§ Problem statement:
Keep only the lines where "objects" appears.

====== Data extract

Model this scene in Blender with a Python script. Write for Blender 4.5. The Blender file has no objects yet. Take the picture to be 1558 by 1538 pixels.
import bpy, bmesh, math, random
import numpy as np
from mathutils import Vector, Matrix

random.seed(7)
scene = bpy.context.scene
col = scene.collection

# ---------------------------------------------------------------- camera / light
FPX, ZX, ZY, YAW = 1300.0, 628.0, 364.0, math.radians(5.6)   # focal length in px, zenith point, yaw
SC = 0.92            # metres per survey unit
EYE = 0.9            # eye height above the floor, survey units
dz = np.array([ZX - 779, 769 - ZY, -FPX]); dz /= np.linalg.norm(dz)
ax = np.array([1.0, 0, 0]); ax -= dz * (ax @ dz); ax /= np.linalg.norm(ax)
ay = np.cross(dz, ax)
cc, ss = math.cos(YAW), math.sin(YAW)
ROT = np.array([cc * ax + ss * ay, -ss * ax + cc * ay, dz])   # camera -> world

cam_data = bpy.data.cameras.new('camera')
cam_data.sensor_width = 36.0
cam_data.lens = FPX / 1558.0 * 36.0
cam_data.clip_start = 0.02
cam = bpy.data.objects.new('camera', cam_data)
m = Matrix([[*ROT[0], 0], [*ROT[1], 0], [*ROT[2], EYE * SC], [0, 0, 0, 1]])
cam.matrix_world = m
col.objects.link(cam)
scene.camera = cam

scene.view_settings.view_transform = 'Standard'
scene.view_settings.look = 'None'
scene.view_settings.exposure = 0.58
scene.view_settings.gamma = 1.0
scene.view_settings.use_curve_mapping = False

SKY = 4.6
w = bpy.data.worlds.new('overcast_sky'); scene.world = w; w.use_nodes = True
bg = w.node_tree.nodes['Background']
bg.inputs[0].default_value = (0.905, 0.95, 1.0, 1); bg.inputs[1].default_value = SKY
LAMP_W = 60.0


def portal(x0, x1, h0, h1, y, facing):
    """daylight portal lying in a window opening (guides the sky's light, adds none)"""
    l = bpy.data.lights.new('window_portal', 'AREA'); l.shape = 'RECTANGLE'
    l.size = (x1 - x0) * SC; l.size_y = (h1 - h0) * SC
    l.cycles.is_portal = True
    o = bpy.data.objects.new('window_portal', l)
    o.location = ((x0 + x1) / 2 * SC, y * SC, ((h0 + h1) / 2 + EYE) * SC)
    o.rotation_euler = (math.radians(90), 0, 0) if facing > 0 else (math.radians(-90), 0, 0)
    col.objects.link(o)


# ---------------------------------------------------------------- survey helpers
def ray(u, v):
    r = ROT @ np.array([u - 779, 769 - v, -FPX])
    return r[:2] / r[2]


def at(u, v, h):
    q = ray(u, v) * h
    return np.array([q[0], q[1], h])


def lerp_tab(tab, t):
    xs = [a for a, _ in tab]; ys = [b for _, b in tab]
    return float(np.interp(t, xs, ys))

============

§ Correct output:
Model this scene in Blender with a Python script. Write for Blender 4.5. The Blender file has no objects yet. Take the picture to be 1558 by 1538 pixels.
cam = bpy.data.objects.new('camera', cam_data)
col.objects.link(cam)
    o = bpy.data.objects.new('window_portal', l)
    col.objects.link(o)